** START OF Dataset section **

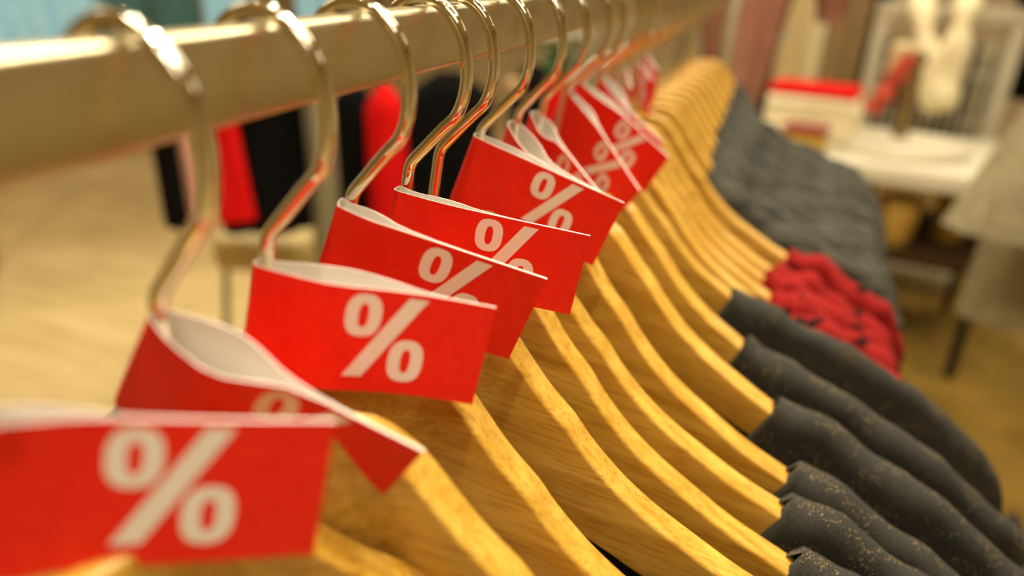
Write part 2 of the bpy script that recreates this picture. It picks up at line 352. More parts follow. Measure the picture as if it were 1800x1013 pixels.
# ------------------------------------------------------------------ red percent tags
TAG_SHAPES = {   # rim normal, front layer from the stem to the free end, back layer up to where the layers meet (mm from the rail)
    1: ((0.104, 0.227, 0.968), [(1.3, 54.9, -54.2), (7.8, 63.2, -56.8), (14.0, 72.5, -59.7), (18.8, 76.5, -61.1), (46.1, 101.2, -69.9)], [(1.6, 67.7, -57.2), (9.9, 74.6, -59.7), (18.2, 77.1, -61.2)]),
    2: ((0.57, -0.072, 0.818), [(-1.0, 103.0, -57.5), (5.3, 101.7, -61.9), (13.9, 102.7, -67.9), (19.5, 108.1, -71.3), (26.2, 115.1, -75.3), (52.6, 125.9, -92.8)], [(-0.1, 108.2, -57.6), (6.7, 114.0, -61.8), (12.9, 117.2, -65.9), (26.0, 115.4, -75.2)]),
    3: ((0.145, 0.175, 0.974), [(-2.3, 139.2, -59.2), (8.4, 141.4, -61.1), (18.2, 144.7, -63.2), (28.1, 153.3, -66.2), (38.8, 160.6, -69.1), (53.9, 167.7, -72.6)], [(-2.1, 146.1, -60.4), (10.7, 159.3, -64.7), (23.0, 162.1, -67.0), (38.3, 161.5, -69.2)]),
    4: ((0.344, 0.075, 0.936), [(-2.9, 177.9, -54.3), (7.4, 179.8, -58.2), (17.8, 185.5, -62.5), (56.9, 204.7, -78.4)], [(-1.9, 183.8, -55.1), (4.6, 188.0, -57.8), (17.2, 186.6, -62.4)]),
    5: ((0.16, 0.046, 0.986), [(-3.5, 218.9, -61.6), (12.4, 220.7, -64.2), (28.0, 225.0, -67.0), (62.5, 235.5, -73.1)], [(-0.5, 222.9, -62.3), (11.4, 227.4, -64.4), (27.6, 226.0, -67.0)]),
    6: ((0.341, 0.038, 0.939), [(-4.4, 286.1, -55.5), (11.8, 289.4, -61.6), (36.6, 294.4, -70.8), (60.7, 299.1, -79.7)], [(-3.7, 294.4, -56.1), (13.5, 299.3, -62.6), (36.2, 295.8, -70.7)]),
    7: ((0.334, -0.239, 0.912), [(-6.1, 330.8, -59.5), (5.8, 319.3, -66.8), (14.5, 316.9, -70.6), (20.8, 317.6, -72.8), (52.6, 316.8, -84.6)], [(-2.4, 338.3, -58.8), (11.0, 330.4, -65.8), (20.5, 318.4, -72.4)]),
    8: ((0.359, -0.29, 0.887), [(-6.1, 369.8, -63.8), (-1.0, 363.2, -68.0), (4.4, 361.6, -70.7), (9.8, 363.9, -72.1), (42.9, 341.0, -93.0)], [(-3.3, 376.8, -62.6), (3.4, 375.7, -65.7), (9.5, 364.7, -71.7)]),
    9: ((0.515, -0.295, 0.805), [(-0.6, 418.1, -57.3), (6.5, 415.4, -62.8), (13.4, 412.8, -68.2), (19.6, 410.4, -73.1), (50.6, 390.1, -100.4)], [(3.7, 421.6, -58.8), (13.8, 420.7, -65.6), (19.3, 411.2, -72.6)]),
    10: ((0.481, -0.161, 0.862), [(-2.8, 454.2, -57.3), (7.0, 452.3, -63.1), (16.3, 453.5, -68.1), (25.9, 453.4, -73.5), (57.2, 442.5, -92.9)], [(0.6, 461.0, -57.9), (16.1, 461.3, -66.5), (25.6, 454.7, -73.0)]),
    11: ((0.389, -0.29, 0.874), [(-4.3, 506.6, -59.6), (3.9, 498.7, -65.9), (12.9, 493.0, -71.8), (20.2, 488.7, -76.5), (46.9, 477.9, -92.0)], [(1.3, 512.2, -60.3), (13.0, 504.9, -67.9), (19.9, 489.9, -76.0)]),
}

def ring_glyph(cx, cy, rx, ry, ix, iy, n=44):
    def se(rx, ry, a):
        c, s = math.cos(a), math.sin(a); e = 0.78
        return (rx * abs(c) ** e * (1 if c >= 0 else -1), ry * abs(s) ** e * (1 if s >= 0 else -1))
    q = []
    for k in range(n):
        a, b = 2 * math.pi * k / n, 2 * math.pi * (k + 1) / n
        o1, o2, i1, i2 = se(rx, ry, a), se(rx, ry, b), se(ix, iy, a), se(ix, iy, b)
        q.append([(cx + o1[0], cy + o1[1]), (cx + o2[0], cy + o2[1]), (cx + i2[0], cy + i2[1]), (cx + i1[0], cy + i1[1])])
    return q
def percent_quads(s):
    """the % sign in tag units: u from the right end (mm, leftwards), v down"""
    q = ring_glyph(41.0, 9.0, 5.7, 7.2, 1.6, 4.0) + ring_glyph(25.2, 23.6, 5.7, 7.4, 1.6, 4.1)
    n = 18
    for k in range(n):
        a, b = k / n, (k + 1) / n
        top, bot = (24.4, 1.8), (41.6, 30.2)
        f = lambda t, w: (top[0] + (bot[0] - top[0]) * t + w, top[1] + (bot[1] - top[1]) * t)
        q.append([f(a, -3.1), f(a, 3.1), f(b, 3.1), f(b, -3.1)])
    return [[(u * s, v * s) for u, v in f_] for f_ in q]
def make_tag(nv, Fp, Bp, H, gscale, label, stem):
    n = np.array(nv); n = n / np.linalg.norm(n)
    O = np.array(Fp[0], float)
    e1 = np.array(Fp[-1]) - O; e1 = e1 - n * (e1 @ n); e1 /= np.linalg.norm(e1); e2 = np.cross(n, e1)      # e2 points away from the viewer
    to2 = lambda p: np.array([(np.array(p, float) - O) @ e1, (np.array(p, float) - O) @ e2])
    F2 = [to2(p) for p in Fp]; B2 = [to2(p) for p in Bp]
    st = to2(stem)
    left = np.array([min(F2[0][0], st[0] - 2.7), (F2[0][1] + B2[0][1]) / 2])
    mid1 = np.array([left[0] + 0.5, F2[0][1] * .5 + left[1] * .5]); mid2 = np.array([left[0] + 0.6, max(B2[0][1], st[1] + 3.0) * .6 + left[1] * .4])
    front = chaikin([left, mid1] + F2, 2 if len(F2) < 5 else 1)
    pin = len(F2) - 1                                                # last but one front point: where both layers meet
    tail = F2[pin - 1:]
    gap = 0.85
    d = tail[-1] - tail[0]; d /= np.linalg.norm(d); nrm = np.array([-d[1], d[0]])
    if nrm[1] < 0: nrm = -nrm
    back = chaikin([tail[-1] + nrm * gap, tail[0] + nrm * gap] + list(reversed(B2[:-1])) + [mid2, left], 2)
    loop = front + back[:-1]
    # drop doubled points
    L = [loop[0]]
    for p in loop[1:]:
        if np.linalg.norm(p - L[-1]) > 0.12: L.append(p)
    if np.linalg.norm(L[0] - L[-1]) < 0.12: L.pop()
    loop = L; m = len(loop)
    area = sum(loop[k][0] * loop[(k + 1) % m][1] - loop[(k + 1) % m][0] * loop[k][1] for k in range(m))
    sg = 1 if area > 0 else -1
    inner = []
    for k in range(m):
        a, b, c = loop[k - 1], loop[k], loop[(k + 1) % m]
        n1 = np.array([-(b - a)[1], (b - a)[0]]); n1 /= np.linalg.norm(n1); n2 = np.array([-(c - b)[1], (c - b)[0]]); n2 /= np.linalg.norm(n2)
        w = n1 + n2; w = w / max(np.linalg.norm(w), 0.3)
        inner.append(b + sg * w * 0.34 / max(w @ n1, 0.55))
    P3 = lambda q, v: O + e1 * q[0] + e2 * q[1] - n * v
    V = []; Fc = []; idx = []
    vs = [0, H / 2, H]
    org = mm(O)
    def add(p): V.append(mm(p) - org); return len(V) - 1
    og = [[add(P3(q, v)) for v in vs] for q in loop]; ig = [[add(P3(q, v)) for v in vs] for q in inner]
    for k in range(m):
        k2 = (k + 1) % m
        for r in range(2):
            Fc.append((og[k][r], og[k][r + 1], og[k2][r + 1], og[k2][r])); idx.append(0)
            Fc.append((ig[k][r], ig[k2][r], ig[k2][r + 1], ig[k][r + 1])); idx.append(1)
        Fc.append((og[k][0], og[k2][0], ig[k2][0], ig[k][0])); idx.append(1)
        Fc.append((og[k][2], ig[k][2], ig[k2][2], og[k2][2])); idx.append(1)
    # the printed sign follows the front layer
    fr = np.array(front); seg = np.linalg.norm(np.diff(fr, axis=0), axis=1); s = np.concatenate([[0], np.cumsum(seg)]); tot = s[-1]
    def onface(u, v):
        t = tot - u; x = np.interp(t, s, fr[:, 0]); y = np.interp(t, s, fr[:, 1])
        j = min(max(int(np.searchsorted(s, t)) - 1, 0), len(seg) - 1); dd = (fr[j + 1] - fr[j]) / seg[j]; nn = np.array([dd[1], -dd[0]])
        if nn[1] > 0: nn = -nn
        return P3((x + nn[0] * 0.10, y + nn[1] * 0.10), v)
    for q in percent_quads(gscale):
        Fc.append(tuple(add(onface(u, v)) for u, v in q)); idx.append(2)
    o = obj('sale_tag', V, Fc, [red_paper, white_paper, print_white], None, True, idx, 32)
    o.location = org
    return tag(o, label, 'sale tag', 'red percent tags on the hangers')
TAG_LOOK = {
    1: 'nearest red sale tag, large white percent sign, cut by the left picture edge',
    2: 'red sale tag tilted behind the nearest one, its white inside wide open',
    3: 'third red sale tag from the front, percent sign fully visible, left part creased',
    4: 'red sale tag fourth from the front, its percent sign half covered by the third',
    5: 'red sale tag fifth from the front, its percent sign cut off below by the fourth',
    6: 'sixth red sale tag from the front, large and flat, only its lower ring cut',
    7: 'red sale tag just behind the sixth, only its open white loop showing',
    8: 'red sale tag with a small oval white loop around the eighth tagged hook',
    9: 'red sale tag behind the small oval loop, white percent sign cut by the sixth tag',
    10: 'red sale tag with pointed right corner above the wood, tenth from the front',
    11: 'red sale tag behind the pointed tenth one, only its white loop showing',
    12: 'blurred red tag seen edge-on, nearest of three at the far hooks',
    13: 'blurred red tag seen edge-on, middle one of three at the far hooks',
    14: 'blurred red tag seen edge-on, last of three at the far hooks'}
for i, (y, yaw, ti, low, tg, kind, xs) in enumerate(HANGERS):
    if not tg: continue
    stem = (0.8 * math.cos(ti) - 38 * math.sin(ti), y, BZ - 38 * math.cos(ti))
    if tg in TAG_SHAPES:
        nv, Fp, Bp = TAG_SHAPES[tg]; H, gs = {1: 31.0, 2: 35.5, 3: 30.6, 4: 33.2, 5: 32.0, 6: 33.0}.get(tg, 31.5), 0.86
    else:
        a = math.radians({12: -74, 13: -66, 14: -70}[tg]); dx, dy = math.cos(a), math.sin(a); x0, z0 = stem[0] - 2, -63 if tg < 14 else -60
        P = lambda u, w: (x0 + dx * u - dy * w, y + 2 + dy * u + dx * w, z0 - 0.12 * u)
        Fp = [P(0, -2), P(8, -2.4), P(14, -2), P(20, -.4), P(56, 0)]; Bp = [P(1, 2.4), P(8, 1.6), P(14, .6), P(20, -.1)]
        nn = np.cross(np.array(Fp[-1]) - np.array(Fp[0]), np.array(Bp[1]) - np.array(Fp[0])); nn = nn / np.linalg.norm(nn)
        nv = tuple(nn if nn[2] > 0 else -nn); H, gs = 29.3, 0.86
    make_tag(nv, Fp, Bp, H, gs, TAG_LOOK[tg], stem)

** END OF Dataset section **

Direction: Some lines of the data above may hold the word "picture"; report how many do, and nothing else.

Correct response: 2